Economic Maelstrom
The news is all around us - there is no need to reprise it here, other than to say that economic disaster seems to be right around the corner. Today it was leaked that CitiBank is advising their larger clients that massive inflation is the better of two probable scenarios that impend, the other being civil unrest accompanied by worldwide wars. Many financial pundits on the margins are foretelling hyperinflation. American Express reports that the most wealthy of their cardholders are slowing down their spending the most. And the federal government has gone on a spending bender that has never been seen before. What is a person to do to try to sort this all out? What does the future hold?In times of unrest, first principles are the first to go, when they should be the firmament upon which any logical analysis should be based. So allow me to set a few first principles out. First, we can always assume that people in power, when threatened, have the propensity to do almost anything to keep it. Second, it is always the first reaction of humans to see impending disaster whenever the unusual threatens to occur. And third, even though it may be difficult to see it while events transpire, everything always works out for the best, as all new realities have their winners. Even the Black Death ushered in a period of exceptional wealth and learning, which we now call the Renaissance.

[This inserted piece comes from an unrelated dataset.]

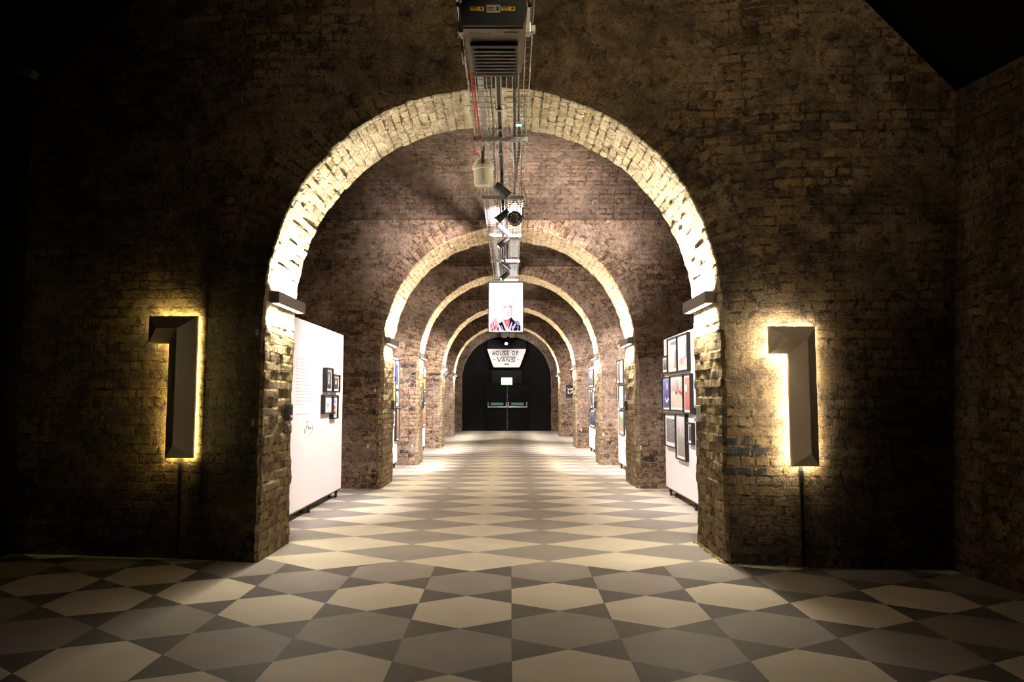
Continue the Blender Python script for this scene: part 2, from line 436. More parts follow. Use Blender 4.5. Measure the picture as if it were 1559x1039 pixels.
R_TOP_X, R_BOT_X = 3.91, 3.68
GABLE = [(-4.62, 0), (-4.62, 4.42), (-3.67, 5.21), (-2.75, 5.95), (2.2, 5.95), (3.14, 4.99), (3.91, 4.12), (3.74, 0)]
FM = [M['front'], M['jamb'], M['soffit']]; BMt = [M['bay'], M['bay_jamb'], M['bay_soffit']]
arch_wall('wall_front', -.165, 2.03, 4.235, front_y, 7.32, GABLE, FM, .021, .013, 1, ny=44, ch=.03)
RECT = [(-4.3, 0), (-4.3, 4.85), (4.3, 4.85), (4.3, 0)]
WALLS = [(-.02, 2.03, 4.22, 11.63, 12.72), (-.03, 1.968, 4.16, 15.76, 16.62), (-.045, 1.96, 4.155, 21.2, 22.25), (-.15, 2.03, 4.24, 27.6, 28.55)]
for k, (cx, r, ap, yn, yf) in enumerate(WALLS):
    arch_wall('wall_passage_%d' % (k+1), cx, r, ap, yn, yf, RECT, BMt, .07, .014, 3+k, ny=10, ch=.06)
arch_wall('wall_back_surround', -.17, 2.0, 4.25, 32.35, 32.62, RECT, BMt, .10, .014, 9, ny=3, ch=.03)

# cross vaults over each bay
def vault(name, y0, y1):
    mb = MB(); n = 28; c = (y0+y1)/2; hy = (y1-y0)/2; rise = min(.95, hy*.6); s = 0; pr = []
    for i in range(n+1):
        a = PI*i/n; pr.append((c - hy*math.cos(a), 4.34 + rise*math.sin(a)))
    xs = [-4.3 + 8.6*i/20 for i in range(21)]
    for i in range(n):
        d = math.dist(pr[i], pr[i+1])
        for a, b in zip(xs, xs[1:]):
            mb.face([(a, *pr[i]), (b, *pr[i]), (b, *pr[i+1]), (a, *pr[i+1])], [(a, s), (b, s), (b, s+d), (a, s+d)])
        s += d
    return struct(mb.build(name, M['vault'], weld=True, fixn=False, smooth=True))
BAYS = [(7.32, 11.63), (12.72, 15.76), (16.62, 21.2), (22.25, 27.6), (28.55, 32.35)]
for k, (a, b) in enumerate(BAYS): vault('ceiling_vault_%d' % (k+1), a, b)
for nm, x in (('wall_passage_left', -4.28), ('wall_passage_right', 4.28)):
    mb = MB()
    for a, b in BAYS: mb.face([(x, a, 0), (x, b, 0), (x, b, 5.4), (x, a, 5.4)], [(a, 0), (b, 0), (b, 5.4), (a, 5.4)])
    struct(mb.build(nm, M['bay'], fixn=False))
# black end wall with the shutter box above the doors
mb = MB(); mb.face([(-3, 32.6, 0), (3, 32.6, 0), (3, 32.6, 4.8), (-3, 32.6, 4.8)], [(-3, 0), (3, 0), (3, 4.8), (-3, 4.8)])
struct(mb.build('wall_back', M['black_brick'], fixn=False))
# room in front: end walls, ceiling
mb = MB()
RT = [(6.14, 3.91, 4.12), (5.42, 4.0, 4.09), (4, 4.16, 4.05), (2, 4.4, 4.0), (-2, 4.9, 4.0)]
for (ya, xa, za), (yb, xb, zb) in zip(RT, RT[1:]):
    ba, bb = 3.685+(6.14-ya)*.085, 3.685+(6.14-yb)*.085
    for j in range(4):
        f0, f1 = j/4, (j+1)/4
        P4 = [(ba+(xa-ba)*f0, ya, za*f0), (bb+(xb-bb)*f0, yb, zb*f0), (bb+(xb-bb)*f1, yb, zb*f1), (ba+(xa-ba)*f1, ya, za*f1)]
        mb.face(P4, [(p[1], p[2]) for p in P4])
struct(mb.build('wall_right', M['side'], weld=True, fixn=False))
mb = MB()
mb.face([(-4.57, 6.85, 0), (-4.62, 6.85, 4.5), (-5.3, -2, 4.5), (-5.3, -2, 0)], [(0, 0), (0, 4.5), (9, 4.5), (9, 0)])
struct(mb.build('wall_left', M['drape'], fixn=False))
mb = MB()
g = [(-4.62, 4.42), (-3.67, 5.21), (-2.75, 5.95), (2.2, 5.95), (3.14, 4.99), (3.91, 4.12)]
for (xa, za), (xb, zb) in zip(g, g[1:]):
    fa, fb = xa*1.22 if abs(xa) > 3.8 else xa, xb*1.22 if abs(xb) > 3.8 else xb
    mb.face([(xa, 6.9, za), (xb, 6.9, zb), (fb, -2, zb), (fa, -2, za)])
struct(mb.build('ceiling', M['ceil_black'], fixn=False))
# rough timber end in the top left corner
mb = MB(); mb.box((-4.50, 6.50, 4.46), (.19, .09, .07), rot=Matrix.Rotation(.45, 3, 'Y'), bev=.006)
tag(mb.build('timber_stub', M['wood']), 'short pale timber end poking out high in the dark upper left corner', 'timber')

# ------------------------------------------------------------------ floor
W = .648; S = .374; C0 = 4.985
def drift(x):
    if x < -1.3: return .16*(-x-1.3)
    if x > 2.2: return -.09*(x-2.2)
    return 0.0
def inset(pts, g=.0013):
    cx_, cy_ = sum(p[0] for p in pts)/len(pts), sum(p[1] for p in pts)/len(pts)
    out = []
    for x, y, z in pts:
        d = math.hypot(x-cx_, y-cy_); out.append((x - (x-cx_)/d*g, y - (y-cy_)/d*g, z))
    return out
def fl(x, y): return (x, y + drift(x)*max(0, min(1, (9-y)/2.5)), 0)
mb = MB()
X0 = .008
for k in range(-11, 11):
    xl, xr = X0+k*W, X0+(k+1)*W; xc = (xl+xr)/2; odd = k % 2
    base = C0 if odd else C0+S
    for n in range(-10, 3):
        c = base + 2*S*n
        if c > C0 + 2*S*1.75: continue
        cream = (n % 2 == 0)
        if k == -5 and n == 1: cream = True
        H6 = [(xl, c-S/2), (xc, c-S), (xr, c-S/2), (xr, c+S/2), (xc, c+S), (xl, c+S/2)]
        mb.face(inset([fl(*p) for p in H6]), mi=0 if cream else 1)
        a = c - S      # dark triangles around the lower apex
        mb.face(inset([fl(xl, a-S/2), fl(xc, a), fl(xl, a+S/2)]), mi=2); mb.face(inset([fl(xr, a-S/2), fl(xr, a+S/2), fl(xc, a)]), mi=2)
    if odd:
        a = C0 + 3*S
        mb.face(inset([fl(xl, a-S/2), fl(xc, a), fl(xl, a+S/2)]), mi=2); mb.face(inset([fl(xr, a-S/2), fl(xr, a+S/2), fl(xc, a)]), mi=2)
Y1 = C0 + 3*S
for j in range(0, 74):
    cy = Y1 + S + S*j
    for k in range(-11, 11):
        if (k % 2) != ((j+1) % 2): continue
        xc = X0 + (k+.5)*W
        mb.face(inset([fl(xc-W, cy), fl(xc, cy-S), fl(xc+W, cy), fl(xc, cy+S)]), mi=0 if j % 2 == 0 else 1)
struct(mb.build('floor', [M['f_cream'], M['f_grey'], M['f_dark']], fixn=False))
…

There is no way to know what to do right now. Many are recommending stockpiling gold and ammunition, canned goods and commodities. I say that anyone who is just beginning to do that has not been paying attention for the last decade or more. (Full disclosure - I have been following that advice since 1973.) In our (or any) urbanized and interdependent world, planning for a short period of unrest is prudent, but believing that you can put up enough of anything to provide for security in a prolonged, or even permanent realignment of economic forces is foolish. If things really change, you had better adapt to the new reality fast, since your canned goods will go off on you in a couple of years on the outside, and ammunition runs out pretty fast if baddies want what you've got.
But the first principle that must sustain us in these (apparently) dark times is the fact that crisis begets opportunity. If Paulson and his fat cat friends are about to take a tumble, that makes room for whomever has the brains, luck, and determination to ascend to power positions that succeed theirs.
So, the Zero Base Thinking approach to these troubled times is about the same as the correct approach to most everything else: stay on the balls of your feet, and be able, and willing, to move in whatever direction promises opportunity. Don't get bogged down in any prediction of what the future might hold, but stay aware of what is happening. Be ready to move quickly, but remember that people say and do things to feather their own nests, not yours. Doom and gloom may get pundits an audience, but that does not make them correct, or their predictions true. If America is akin to Weimar Republic then that would have to mean that we are a very minor participant in the world economy. That may sell papers and attract viewers, but the size of the audience is no metric of truth. Like AGW (the global warming fraud) popularity does not make for good prognostication. How many know that global climate has been cooling for years, and no warming has occurred for over a decade? Lies that feed fears move faster than truth, now and forever.